--- SUPPLIED INFORMATION ---

┌────────

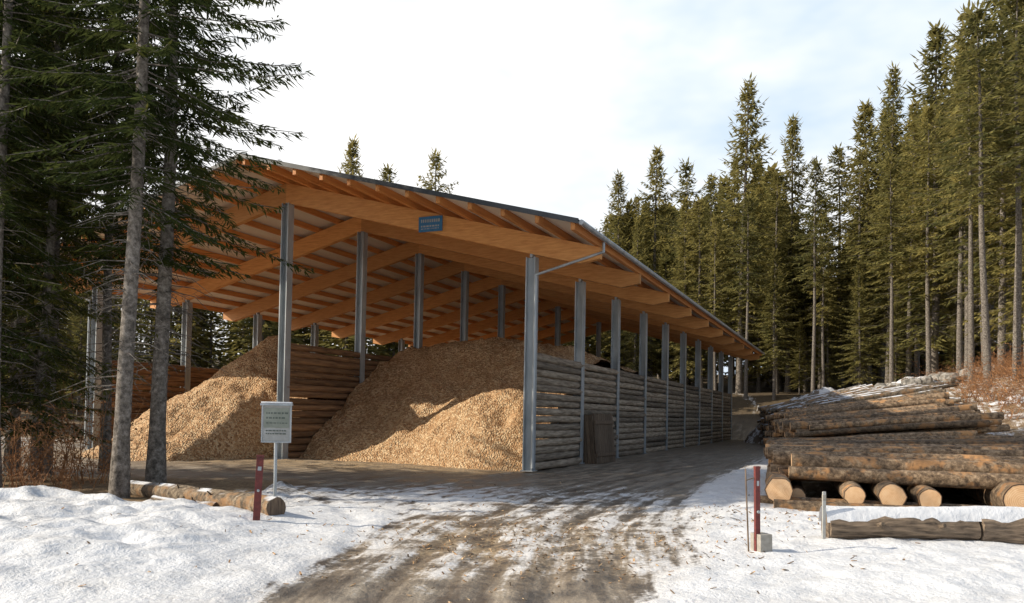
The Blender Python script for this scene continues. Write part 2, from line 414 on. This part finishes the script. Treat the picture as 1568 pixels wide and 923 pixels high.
def heap(name,x0,x1,y0,y1,fn,step=.08):
    xs=np.arange(x0,x1+step/2,step); ys=np.concatenate([np.arange(y0,12,step),np.arange(12,y1,.2)]) if y1>12 else np.arange(y0,y1,step)
    X,Y=np.meshgrid(xs,ys); Z=fn(X,Y)
    co=np.stack([X,Y,Z],-1).reshape(-1,3); nx,ny=len(xs),len(ys); idx=np.arange(nx*ny).reshape(ny,nx)
    q=np.stack([idx[:-1,:-1],idx[:-1,1:],idx[1:,1:],idx[1:,:-1]],-1).reshape(-1,4)
    me=npmesh(name,co,q); me.polygons.foreach_set('use_smooth',[True]*len(q)); me.materials.append(M_chips)
    return obj(name,me,None,(PX,PY,0),(0,0,-TH))
def lump(X,Y): return (fbm(X*.6,Y*.6,3)-.5)*.5+(fbm(X*1.9+3,Y*1.9,4)-.5)*.40+(fbm(X*7,Y*7,3)-.5)*.14
def right_heap(X,Y):
    toe=.55+.25*np.sin(X*.9)+.0*X+.4*sm(-5,-9,X)
    d=Y-toe
    u=(X+5.2)
    crest=4.95-.13*np.abs(u)**1.35*np.where(u>0,1.,.45)-.045*np.maximum(0,Y-10)
    z1=.74*d
    kk=.5; z=-kk*np.log(np.exp(-np.clip(z1,-3,12)/kk)+np.exp(-crest/kk))
    ap=1.25*np.exp(-((X+2.6)/2.6)**2)*sm(-.6,1.3,d)*sm(4,1.5,d)
    z=np.where(d>0,z,d*.55)+ap*.55+lump(X,Y)*sm(-.2,.8,d)*np.where(Y>10,.5,1.)
    z=np.where(Y<.15,np.minimum(z,.6),z)
    return np.maximum(z,-.15)
heap('wood_chip_heap',-W/2+.14,-.14,-.6,NB*B-.6,right_heap)
def left_heap(X,Y):
    dx=X+13.2
    d=np.hypot(dx/np.where(dx<0,.62,.95),(Y-4.2)/np.where(Y<4.2,1.0,.92))
    z=4.6-.60*np.maximum(d-.3,0)
    d2=np.hypot((X+11.2)/1.1,(Y-3.2)); z2=3.5-.60*d2
    z3=4.0-.35*np.abs(X+12)-.6*np.maximum(0,8-Y)
    z=np.maximum.reduce([z,z2,np.minimum(z3,3.6)])
    z=z-3.2*sm(-11.0,-9.4,X)*sm(1.6,-.4,Y)
    z=z+lump(X,Y)*sm(-.3,.6,z)
    return np.maximum(z,-.2)
heap('wood_chip_heap',-W+.14,-W/2-.14,-4.,NB*B-.6,left_heap)

mb=MB(); mb.box(-.42,.42,-.02,.02,-.24,.24,0); mb.box(-.38,.38,-.024,-.02,-.21,.21,1)
for r,(z,hh) in enumerate(((.10,.10),(-.07,.05),(-.15,.03))):
    x=-.33
    while x<.32:
        w=random.uniform(.03,.06) if r==0 else random.uniform(.02,.09); mb.box(x,min(x+w,.34),-.027,-.0245,z-hh/2,z+hh/2,2); x+=w+.03
sgn=obj('company_sign',mb.mesh('company_sign',[M_blue,M_blue,M_white]),None)
bx,by=toworld(-3.44,-.16); sgn.location=(bx,by,7.67); sgn.rotation_euler=(0,0,-TH)
mb=MB()
for i in range(10): mb.box(.0+i*.19,.184+i*.19,-.02,.02,0,1.76+random.uniform(-.02,.02),0)
for z in (.25,1.4): mb.box(0.02,1.88,-.06,-.021,z,z+.12,0)
for i in range(3): mb.box(-.04,-.003,.03+i*.14,.16+i*.14,0,1.74,0)
p=obj('wooden_board_panel',mb.mesh('wooden_board_panel',[M_oldwood])); bevel(p,.004,1)
bx,by=toworld(.62,4.75); p.location=(bx,by,0.0); p.rotation_euler=(math.radians(-5),0,-TH+math.radians(86))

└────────

--- EXERCISE ---
Transcribe the full listing character for character. Pictures are excluded.

--- RESULT FOR THIS EXERCISE ---
The Blender Python script for this scene continues. Write part 2, from line 414 on. This part finishes the script. Treat the picture as 1568 pixels wide and 923 pixels high.
def heap(name,x0,x1,y0,y1,fn,step=.08):
    xs=np.arange(x0,x1+step/2,step); ys=np.concatenate([np.arange(y0,12,step),np.arange(12,y1,.2)]) if y1>12 else np.arange(y0,y1,step)
    X,Y=np.meshgrid(xs,ys); Z=fn(X,Y)
    co=np.stack([X,Y,Z],-1).reshape(-1,3); nx,ny=len(xs),len(ys); idx=np.arange(nx*ny).reshape(ny,nx)
    q=np.stack([idx[:-1,:-1],idx[:-1,1:],idx[1:,1:],idx[1:,:-1]],-1).reshape(-1,4)
    me=npmesh(name,co,q); me.polygons.foreach_set('use_smooth',[True]*len(q)); me.materials.append(M_chips)
    return obj(name,me,None,(PX,PY,0),(0,0,-TH))
def lump(X,Y): return (fbm(X*.6,Y*.6,3)-.5)*.5+(fbm(X*1.9+3,Y*1.9,4)-.5)*.40+(fbm(X*7,Y*7,3)-.5)*.14
def right_heap(X,Y):
    toe=.55+.25*np.sin(X*.9)+.0*X+.4*sm(-5,-9,X)
    d=Y-toe
    u=(X+5.2)
    crest=4.95-.13*np.abs(u)**1.35*np.where(u>0,1.,.45)-.045*np.maximum(0,Y-10)
    z1=.74*d
    kk=.5; z=-kk*np.log(np.exp(-np.clip(z1,-3,12)/kk)+np.exp(-crest/kk))
    ap=1.25*np.exp(-((X+2.6)/2.6)**2)*sm(-.6,1.3,d)*sm(4,1.5,d)
    z=np.where(d>0,z,d*.55)+ap*.55+lump(X,Y)*sm(-.2,.8,d)*np.where(Y>10,.5,1.)
    z=np.where(Y<.15,np.minimum(z,.6),z)
    return np.maximum(z,-.15)
heap('wood_chip_heap',-W/2+.14,-.14,-.6,NB*B-.6,right_heap)
def left_heap(X,Y):
    dx=X+13.2
    d=np.hypot(dx/np.where(dx<0,.62,.95),(Y-4.2)/np.where(Y<4.2,1.0,.92))
    z=4.6-.60*np.maximum(d-.3,0)
    d2=np.hypot((X+11.2)/1.1,(Y-3.2)); z2=3.5-.60*d2
    z3=4.0-.35*np.abs(X+12)-.6*np.maximum(0,8-Y)
    z=np.maximum.reduce([z,z2,np.minimum(z3,3.6)])
    z=z-3.2*sm(-11.0,-9.4,X)*sm(1.6,-.4,Y)
    z=z+lump(X,Y)*sm(-.3,.6,z)
    return np.maximum(z,-.2)
heap('wood_chip_heap',-W+.14,-W/2-.14,-4.,NB*B-.6,left_heap)

mb=MB(); mb.box(-.42,.42,-.02,.02,-.24,.24,0); mb.box(-.38,.38,-.024,-.02,-.21,.21,1)
for r,(z,hh) in enumerate(((.10,.10),(-.07,.05),(-.15,.03))):
    x=-.33
    while x<.32:
        w=random.uniform(.03,.06) if r==0 else random.uniform(.02,.09); mb.box(x,min(x+w,.34),-.027,-.0245,z-hh/2,z+hh/2,2); x+=w+.03
sgn=obj('company_sign',mb.mesh('company_sign',[M_blue,M_blue,M_white]),None)
bx,by=toworld(-3.44,-.16); sgn.location=(bx,by,7.67); sgn.rotation_euler=(0,0,-TH)
mb=MB()
for i in range(10): mb.box(.0+i*.19,.184+i*.19,-.02,.02,0,1.76+random.uniform(-.02,.02),0)
for z in (.25,1.4): mb.box(0.02,1.88,-.06,-.021,z,z+.12,0)
for i in range(3): mb.box(-.04,-.003,.03+i*.14,.16+i*.14,0,1.74,0)
p=obj('wooden_board_panel',mb.mesh('wooden_board_panel',[M_oldwood])); bevel(p,.004,1)
bx,by=toworld(.62,4.75); p.location=(bx,by,0.0); p.rotation_euler=(math.radians(-5),0,-TH+math.radians(86))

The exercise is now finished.